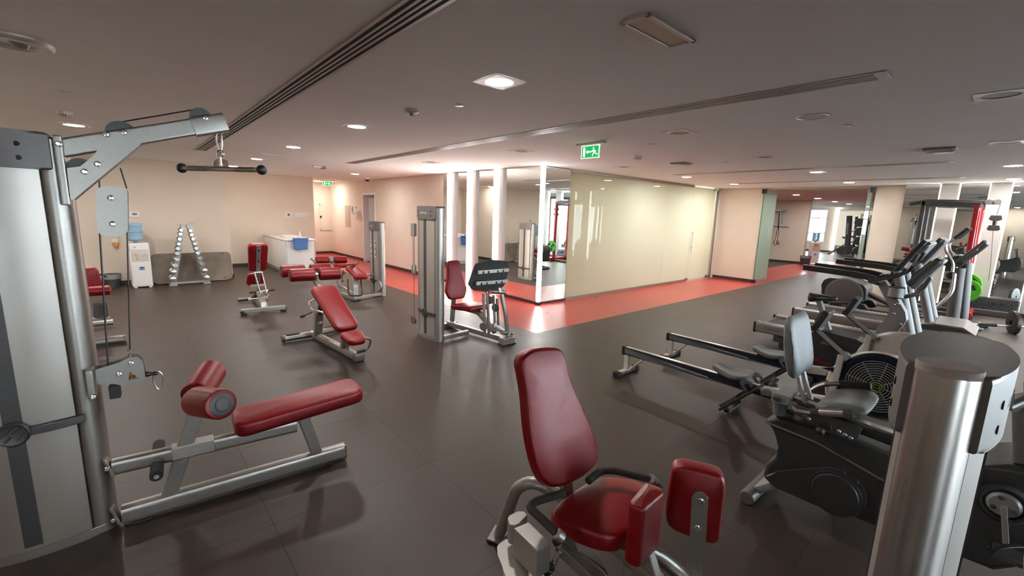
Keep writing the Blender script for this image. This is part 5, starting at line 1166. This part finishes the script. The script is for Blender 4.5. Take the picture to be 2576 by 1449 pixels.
for i, (dx, dy, lab) in enumerate(((0, 0, 'front worn grey rounded board leaning on the wall behind the dumbbell rack'), (.055, .07, 'rear grey rounded board, its edge showing right of the front board'))):
    o = Vector((1.02+dx, 12.05+dy, .335)); v = Vector((0, .13, .62))
    b = thing('folded_board', lab, 'board', (1.02+dx, 12.05+dy, 0))
    B().prism(rpoly([(-.71, -.325), (.71, -.325), (.71, .325), (-.71, .325)], .09, 5), o, (1, 0, 0), v, .03, bev=.006).part('panel', 'board', b)
    V = v.normalized(); n = Vector((1, 0, 0)).cross(V)
    for x, z in ((.6, .28), (.6, -.27)): B().cyl(o+Vector((x, 0, 0))+V*z+n*.014, o+Vector((x, 0, 0))+V*z+n*.018, .014, n=12).part('screw_cap', 'dark', b)
# dumbbell rack: two leaning legs with ten cradles each
YR = 11.72
dr = thing('dumbbell_rack', 'silver A shaped dumbbell rack standing before the leaning grey boards', 'rack', (.93, YR, 0))
ap = [PY(YR, 463, 566), PY(YR, 471, 566)]; fl_, fr_ = PY(YR, 436, 710), PY(YR, 521, 706)
for (tx, tz), (bx, bz_) in ((ap[0], fl_), (ap[1], fr_)):
    for dy in (0, .16):
        s = -1 if bx < tx else 1
        B().prism([(bx-.045, .03), (bx+.045, .03), (tx+.03, tz), (tx-.05*(1 if s < 0 else .3), tz)] if s < 0 else [(bx-.045, .03), (bx+.045, .03), (tx+.05, tz), (tx-.015, tz)], (0, YR+dy, 0), (1, 0, 0), (0, 0, 1), .008).part('leg_plate', 'silver', dr)
    B().box((tx+(-.03 if bx < tx else .05), YR+.08, tz+.012), (.13, .22, .008), R=Matrix.Rotation(radians(10 if bx < tx else -10), 4, 'Y')).part('top_shelf', 'silver', dr)
    B().bb(bx-.07, bx+.07, YR-.06, YR+.24, 0, .03, bev=.005).part('rack_foot', 'silver', dr)
B().bb(fl_[0], fr_[0], YR-.01, YR+.03, .035, .075).part('cross_rail', 'silver', dr)
L_ = [(368, 235), (355, 315), (340, 415), (320, 515), (305, 610), (295, 705), (290, 825), (250, 950), (210, 1085), (200, 1225)]
R_ = [(560, 245), (580, 330), (615, 415), (650, 510), (680, 600), (715, 700), (755, 805), (800, 930), (845, 1055), (885, 1195)]
ORD = ['topmost', 'second from top', 'third from top', 'fourth from top', 'fifth from top', 'sixth from top', 'seventh from top', 'eighth from top', 'ninth from top', 'lowest']
for side, lst in (('left', L_), ('right', R_)):
    for k, (zx, zy) in enumerate(lst):
        x, z = PY(YR-.09, 410+zx/8.05, 550+zy/8.05); r = .036+.0022*k
        t = thing('dumbbell', 'chrome dumbbell, %s on the %s leg of the A shaped rack' % (ORD[k], side), 'dumbbell', (x, YR, z-r), 'chrome dumbbells on the A shaped rack')
        B().ring((x, YR-.005, z-.004), (0, 1, 0), r*.98, .006, n=16, m=5).part('cradle', 'black', dr)
        for a, b in ((-.09, -.03), (.17, .23)): B().lathe([(0, 0), (r*.8, 0), (r, .008), (r, .052), (r*.8, .06), (0, .06)], (x, YR+a, z), (0, 1, 0), n=20).part('head', 'chrome', t)
        B().cyl((x, YR-.04, z), (x, YR+.18, z), .013, n=12).part('handle', 'steel', t)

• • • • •

> WHAT TO WORK ON: Leave every image out, and retype the material exactly.

> FINISHED TASK:
Keep writing the Blender script for this image. This is part 5, starting at line 1166. This part finishes the script. The script is for Blender 4.5. Take the picture to be 2576 by 1449 pixels.
for i, (dx, dy, lab) in enumerate(((0, 0, 'front worn grey rounded board leaning on the wall behind the dumbbell rack'), (.055, .07, 'rear grey rounded board, its edge showing right of the front board'))):
    o = Vector((1.02+dx, 12.05+dy, .335)); v = Vector((0, .13, .62))
    b = thing('folded_board', lab, 'board', (1.02+dx, 12.05+dy, 0))
    B().prism(rpoly([(-.71, -.325), (.71, -.325), (.71, .325), (-.71, .325)], .09, 5), o, (1, 0, 0), v, .03, bev=.006).part('panel', 'board', b)
    V = v.normalized(); n = Vector((1, 0, 0)).cross(V)
    for x, z in ((.6, .28), (.6, -.27)): B().cyl(o+Vector((x, 0, 0))+V*z+n*.014, o+Vector((x, 0, 0))+V*z+n*.018, .014, n=12).part('screw_cap', 'dark', b)
# dumbbell rack: two leaning legs with ten cradles each
YR = 11.72
dr = thing('dumbbell_rack', 'silver A shaped dumbbell rack standing before the leaning grey boards', 'rack', (.93, YR, 0))
ap = [PY(YR, 463, 566), PY(YR, 471, 566)]; fl_, fr_ = PY(YR, 436, 710), PY(YR, 521, 706)
for (tx, tz), (bx, bz_) in ((ap[0], fl_), (ap[1], fr_)):
    for dy in (0, .16):
        s = -1 if bx < tx else 1
        B().prism([(bx-.045, .03), (bx+.045, .03), (tx+.03, tz), (tx-.05*(1 if s < 0 else .3), tz)] if s < 0 else [(bx-.045, .03), (bx+.045, .03), (tx+.05, tz), (tx-.015, tz)], (0, YR+dy, 0), (1, 0, 0), (0, 0, 1), .008).part('leg_plate', 'silver', dr)
    B().box((tx+(-.03 if bx < tx else .05), YR+.08, tz+.012), (.13, .22, .008), R=Matrix.Rotation(radians(10 if bx < tx else -10), 4, 'Y')).part('top_shelf', 'silver', dr)
    B().bb(bx-.07, bx+.07, YR-.06, YR+.24, 0, .03, bev=.005).part('rack_foot', 'silver', dr)
B().bb(fl_[0], fr_[0], YR-.01, YR+.03, .035, .075).part('cross_rail', 'silver', dr)
L_ = [(368, 235), (355, 315), (340, 415), (320, 515), (305, 610), (295, 705), (290, 825), (250, 950), (210, 1085), (200, 1225)]
R_ = [(560, 245), (580, 330), (615, 415), (650, 510), (680, 600), (715, 700), (755, 805), (800, 930), (845, 1055), (885, 1195)]
ORD = ['topmost', 'second from top', 'third from top', 'fourth from top', 'fifth from top', 'sixth from top', 'seventh from top', 'eighth from top', 'ninth from top', 'lowest']
for side, lst in (('left', L_), ('right', R_)):
    for k, (zx, zy) in enumerate(lst):
        x, z = PY(YR-.09, 410+zx/8.05, 550+zy/8.05); r = .036+.0022*k
        t = thing('dumbbell', 'chrome dumbbell, %s on the %s leg of the A shaped rack' % (ORD[k], side), 'dumbbell', (x, YR, z-r), 'chrome dumbbells on the A shaped rack')
        B().ring((x, YR-.005, z-.004), (0, 1, 0), r*.98, .006, n=16, m=5).part('cradle', 'black', dr)
        for a, b in ((-.09, -.03), (.17, .23)): B().lathe([(0, 0), (r*.8, 0), (r, .008), (r, .052), (r*.8, .06), (0, .06)], (x, YR+a, z), (0, 1, 0), n=20).part('head', 'chrome', t)
        B().cyl((x, YR-.04, z), (x, YR+.18, z), .013, n=12).part('handle', 'steel', t)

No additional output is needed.